Intel’s X86 Decades-Old Referential Integrity Processor Flaw Fix will be “like kicking a dead whale down the beach”

Image: Jolitz

Brian, Brian, Brian. Really, do you have to lie to cover your ass? Variations on this “exploit” have been known since Intel derived the X86 architecture from Honeywell and didn’t bother to do the elaborate MMU fix that Multics used to elide it.

We are talking decades, sir. Decades. And it was covered by Intel patents as a feature. We all knew about it. Intel was proud of it.

Image: Jolitz, Porting Unix to the 386, Dr. Dobbs Journal January 1991

Heck, we even saw this flaw manifest in 386BSD testing, so we wrote our own virtual-to-physical memory mapping mechanism in software and wrote about it in Dr. Dobbs Journal in 1991.

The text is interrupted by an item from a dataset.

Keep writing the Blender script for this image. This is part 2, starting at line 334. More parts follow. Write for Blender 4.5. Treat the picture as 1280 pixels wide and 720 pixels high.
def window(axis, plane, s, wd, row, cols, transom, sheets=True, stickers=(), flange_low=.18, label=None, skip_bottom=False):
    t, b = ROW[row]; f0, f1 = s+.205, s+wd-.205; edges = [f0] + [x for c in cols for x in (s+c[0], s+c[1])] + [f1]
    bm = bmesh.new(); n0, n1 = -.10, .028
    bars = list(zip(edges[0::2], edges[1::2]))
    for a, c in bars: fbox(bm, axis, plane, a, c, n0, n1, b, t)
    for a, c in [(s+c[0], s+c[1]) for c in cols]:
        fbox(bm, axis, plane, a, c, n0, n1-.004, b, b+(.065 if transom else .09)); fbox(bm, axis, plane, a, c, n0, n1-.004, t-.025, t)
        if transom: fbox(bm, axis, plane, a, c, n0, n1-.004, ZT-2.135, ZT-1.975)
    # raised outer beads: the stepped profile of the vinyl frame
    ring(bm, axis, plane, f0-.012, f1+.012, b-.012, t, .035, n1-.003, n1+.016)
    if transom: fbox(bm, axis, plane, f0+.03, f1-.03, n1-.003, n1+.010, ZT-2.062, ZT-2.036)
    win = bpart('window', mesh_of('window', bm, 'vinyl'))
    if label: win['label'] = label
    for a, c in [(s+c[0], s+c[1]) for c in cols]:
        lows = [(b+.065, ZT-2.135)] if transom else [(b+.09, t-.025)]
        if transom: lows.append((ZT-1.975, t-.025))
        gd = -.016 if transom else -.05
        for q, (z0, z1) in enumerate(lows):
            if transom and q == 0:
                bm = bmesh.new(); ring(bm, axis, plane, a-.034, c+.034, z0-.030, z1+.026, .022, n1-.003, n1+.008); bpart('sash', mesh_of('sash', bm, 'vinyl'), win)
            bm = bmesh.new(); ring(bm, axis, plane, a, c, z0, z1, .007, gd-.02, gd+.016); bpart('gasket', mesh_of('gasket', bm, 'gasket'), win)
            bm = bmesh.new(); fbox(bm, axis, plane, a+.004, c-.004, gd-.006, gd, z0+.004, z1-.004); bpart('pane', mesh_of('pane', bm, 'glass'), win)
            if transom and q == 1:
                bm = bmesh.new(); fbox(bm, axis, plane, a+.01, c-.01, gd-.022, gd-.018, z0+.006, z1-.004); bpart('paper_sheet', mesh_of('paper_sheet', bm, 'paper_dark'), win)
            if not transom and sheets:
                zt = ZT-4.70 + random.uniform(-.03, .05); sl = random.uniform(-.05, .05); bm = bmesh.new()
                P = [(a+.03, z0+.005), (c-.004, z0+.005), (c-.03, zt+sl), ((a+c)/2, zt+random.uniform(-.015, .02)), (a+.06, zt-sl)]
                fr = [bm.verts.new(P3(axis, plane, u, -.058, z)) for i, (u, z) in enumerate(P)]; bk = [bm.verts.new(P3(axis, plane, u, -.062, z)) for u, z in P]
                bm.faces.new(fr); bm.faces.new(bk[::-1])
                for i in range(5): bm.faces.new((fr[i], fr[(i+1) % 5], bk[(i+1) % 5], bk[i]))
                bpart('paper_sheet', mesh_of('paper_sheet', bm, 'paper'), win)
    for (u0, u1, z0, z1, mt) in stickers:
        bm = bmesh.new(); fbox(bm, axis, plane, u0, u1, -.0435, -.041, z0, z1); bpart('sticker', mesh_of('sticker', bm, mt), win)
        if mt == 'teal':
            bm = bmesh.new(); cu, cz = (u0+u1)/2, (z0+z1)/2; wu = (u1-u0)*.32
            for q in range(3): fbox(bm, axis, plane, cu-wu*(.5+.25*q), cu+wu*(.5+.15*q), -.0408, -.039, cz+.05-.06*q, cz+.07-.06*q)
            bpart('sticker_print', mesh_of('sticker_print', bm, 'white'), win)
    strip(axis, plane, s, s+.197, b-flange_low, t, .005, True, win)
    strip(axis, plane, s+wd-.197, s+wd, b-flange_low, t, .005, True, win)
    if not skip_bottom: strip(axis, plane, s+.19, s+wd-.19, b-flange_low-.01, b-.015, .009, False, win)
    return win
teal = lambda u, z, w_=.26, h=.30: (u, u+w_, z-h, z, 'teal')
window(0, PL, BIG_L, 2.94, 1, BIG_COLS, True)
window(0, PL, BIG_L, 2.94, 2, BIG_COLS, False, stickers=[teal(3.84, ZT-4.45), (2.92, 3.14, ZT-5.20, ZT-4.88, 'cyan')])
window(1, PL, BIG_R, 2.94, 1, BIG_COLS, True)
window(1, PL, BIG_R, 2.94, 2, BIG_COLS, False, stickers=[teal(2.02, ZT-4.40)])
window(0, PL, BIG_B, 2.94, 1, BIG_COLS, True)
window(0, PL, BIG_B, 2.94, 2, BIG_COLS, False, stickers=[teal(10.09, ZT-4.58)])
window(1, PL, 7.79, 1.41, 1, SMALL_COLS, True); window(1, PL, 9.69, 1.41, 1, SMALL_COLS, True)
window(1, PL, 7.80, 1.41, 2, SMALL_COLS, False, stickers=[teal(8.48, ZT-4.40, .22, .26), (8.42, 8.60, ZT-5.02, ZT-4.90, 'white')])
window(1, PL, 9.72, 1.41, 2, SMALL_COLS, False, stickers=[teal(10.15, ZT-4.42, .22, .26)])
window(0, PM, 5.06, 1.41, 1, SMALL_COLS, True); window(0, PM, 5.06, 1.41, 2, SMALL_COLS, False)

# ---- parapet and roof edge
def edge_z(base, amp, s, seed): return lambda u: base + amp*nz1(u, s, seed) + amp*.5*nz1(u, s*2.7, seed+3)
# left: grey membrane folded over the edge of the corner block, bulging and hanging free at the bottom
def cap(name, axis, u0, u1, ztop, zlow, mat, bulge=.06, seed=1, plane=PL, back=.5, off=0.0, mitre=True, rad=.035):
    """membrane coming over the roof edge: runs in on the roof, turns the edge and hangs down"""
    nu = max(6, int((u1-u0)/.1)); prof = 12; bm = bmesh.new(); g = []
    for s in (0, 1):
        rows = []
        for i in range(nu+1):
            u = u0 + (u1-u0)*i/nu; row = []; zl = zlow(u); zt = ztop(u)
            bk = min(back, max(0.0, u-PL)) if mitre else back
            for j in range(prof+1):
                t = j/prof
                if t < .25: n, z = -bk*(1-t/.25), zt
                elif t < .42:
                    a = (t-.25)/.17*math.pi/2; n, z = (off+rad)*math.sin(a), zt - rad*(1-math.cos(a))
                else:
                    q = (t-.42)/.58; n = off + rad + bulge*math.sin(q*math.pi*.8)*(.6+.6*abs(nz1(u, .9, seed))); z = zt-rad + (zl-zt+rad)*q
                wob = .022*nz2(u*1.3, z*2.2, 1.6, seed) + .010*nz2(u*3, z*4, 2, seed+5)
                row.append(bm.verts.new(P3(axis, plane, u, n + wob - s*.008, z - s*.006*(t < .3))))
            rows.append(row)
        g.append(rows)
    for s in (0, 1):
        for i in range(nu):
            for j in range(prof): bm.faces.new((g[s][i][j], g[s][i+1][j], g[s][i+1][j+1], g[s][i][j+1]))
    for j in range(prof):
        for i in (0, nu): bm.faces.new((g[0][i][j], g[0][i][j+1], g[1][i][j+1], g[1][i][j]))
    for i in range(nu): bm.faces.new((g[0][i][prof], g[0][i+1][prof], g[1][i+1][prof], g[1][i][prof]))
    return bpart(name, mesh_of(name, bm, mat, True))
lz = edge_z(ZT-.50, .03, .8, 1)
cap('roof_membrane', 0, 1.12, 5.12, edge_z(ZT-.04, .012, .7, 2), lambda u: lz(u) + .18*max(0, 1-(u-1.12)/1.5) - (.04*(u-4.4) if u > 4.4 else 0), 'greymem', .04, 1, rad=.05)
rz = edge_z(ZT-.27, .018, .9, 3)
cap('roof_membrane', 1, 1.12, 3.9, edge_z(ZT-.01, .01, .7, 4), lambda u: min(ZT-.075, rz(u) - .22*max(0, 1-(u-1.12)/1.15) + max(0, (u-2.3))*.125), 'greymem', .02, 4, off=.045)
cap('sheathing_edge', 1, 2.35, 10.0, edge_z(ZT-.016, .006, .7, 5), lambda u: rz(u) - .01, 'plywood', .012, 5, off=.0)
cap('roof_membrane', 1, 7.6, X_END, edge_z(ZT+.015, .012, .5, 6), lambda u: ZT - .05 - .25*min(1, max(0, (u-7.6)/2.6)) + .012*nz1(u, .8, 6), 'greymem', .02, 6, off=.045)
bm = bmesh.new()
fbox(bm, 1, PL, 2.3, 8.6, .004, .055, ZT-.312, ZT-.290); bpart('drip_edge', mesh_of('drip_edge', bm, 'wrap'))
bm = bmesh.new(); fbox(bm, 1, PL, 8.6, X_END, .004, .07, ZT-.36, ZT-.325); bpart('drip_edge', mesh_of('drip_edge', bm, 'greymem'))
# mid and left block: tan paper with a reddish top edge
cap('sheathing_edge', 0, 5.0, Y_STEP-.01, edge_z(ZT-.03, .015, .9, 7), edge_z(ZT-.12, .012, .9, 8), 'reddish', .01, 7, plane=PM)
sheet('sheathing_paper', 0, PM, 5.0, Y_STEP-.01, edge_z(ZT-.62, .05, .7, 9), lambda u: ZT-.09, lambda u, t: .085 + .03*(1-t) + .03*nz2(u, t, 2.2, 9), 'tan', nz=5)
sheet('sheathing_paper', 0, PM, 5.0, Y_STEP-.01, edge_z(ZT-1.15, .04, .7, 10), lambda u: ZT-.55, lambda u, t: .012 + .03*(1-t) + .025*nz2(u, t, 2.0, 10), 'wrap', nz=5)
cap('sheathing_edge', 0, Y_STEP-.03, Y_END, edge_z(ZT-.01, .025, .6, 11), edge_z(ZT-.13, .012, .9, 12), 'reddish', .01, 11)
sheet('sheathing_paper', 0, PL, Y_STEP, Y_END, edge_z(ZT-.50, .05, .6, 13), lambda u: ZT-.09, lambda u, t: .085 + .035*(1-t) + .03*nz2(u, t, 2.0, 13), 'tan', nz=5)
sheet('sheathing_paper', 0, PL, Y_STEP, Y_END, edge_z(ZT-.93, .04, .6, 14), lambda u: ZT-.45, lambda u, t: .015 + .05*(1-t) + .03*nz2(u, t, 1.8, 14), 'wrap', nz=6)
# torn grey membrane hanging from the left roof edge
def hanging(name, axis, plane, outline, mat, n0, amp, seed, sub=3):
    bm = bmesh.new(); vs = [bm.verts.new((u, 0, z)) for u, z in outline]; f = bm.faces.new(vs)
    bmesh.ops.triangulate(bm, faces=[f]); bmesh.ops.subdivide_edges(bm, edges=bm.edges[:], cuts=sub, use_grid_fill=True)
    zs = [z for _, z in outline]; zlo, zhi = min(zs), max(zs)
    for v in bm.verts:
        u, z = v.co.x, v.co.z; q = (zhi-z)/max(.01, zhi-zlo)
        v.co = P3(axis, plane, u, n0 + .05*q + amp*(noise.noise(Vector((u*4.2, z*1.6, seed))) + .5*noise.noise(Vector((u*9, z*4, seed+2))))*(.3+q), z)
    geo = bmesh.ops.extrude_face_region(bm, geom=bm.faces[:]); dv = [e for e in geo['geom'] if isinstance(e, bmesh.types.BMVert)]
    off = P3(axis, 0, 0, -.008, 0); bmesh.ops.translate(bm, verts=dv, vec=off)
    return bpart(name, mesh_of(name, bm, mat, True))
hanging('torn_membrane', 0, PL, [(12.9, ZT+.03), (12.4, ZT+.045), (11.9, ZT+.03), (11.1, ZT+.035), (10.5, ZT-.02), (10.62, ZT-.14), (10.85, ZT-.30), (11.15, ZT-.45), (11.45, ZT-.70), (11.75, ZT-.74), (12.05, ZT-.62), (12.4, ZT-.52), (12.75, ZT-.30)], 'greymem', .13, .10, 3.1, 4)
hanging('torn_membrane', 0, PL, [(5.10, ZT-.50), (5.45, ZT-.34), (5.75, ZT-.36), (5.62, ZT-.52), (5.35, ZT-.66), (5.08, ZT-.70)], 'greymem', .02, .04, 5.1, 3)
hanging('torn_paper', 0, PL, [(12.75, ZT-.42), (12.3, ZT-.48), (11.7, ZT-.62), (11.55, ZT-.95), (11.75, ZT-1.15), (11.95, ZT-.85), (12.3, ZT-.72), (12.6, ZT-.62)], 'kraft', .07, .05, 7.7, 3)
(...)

You could have dealt with this a long time ago. But it was a hard problem, and you probably thought “Why bother? Nobody’s gonna care about referential integrity“. And it didn’t matter – until now.

Now a fix is going to be expensive. Why? Because all the OS patches in the world can’t compensate for a slow software path. We’re looking at 30% speed penalties, sir.

Now, we can probably and properly blame the OS side with their obsession with bloated kernels.

But you promised them if they trust your processors, you’ll compensate for their software bottlenecks and half-assed architectures. And they believed you.

So now you’ve got to fix it, Brian. Not deny it. Fix it. Google didn’t invent the problem. It’s been there in one form or another since the 8086 was a glimmer in Gordon Moore’s eye.

And now it’s going to cost Intel. How much is up to you.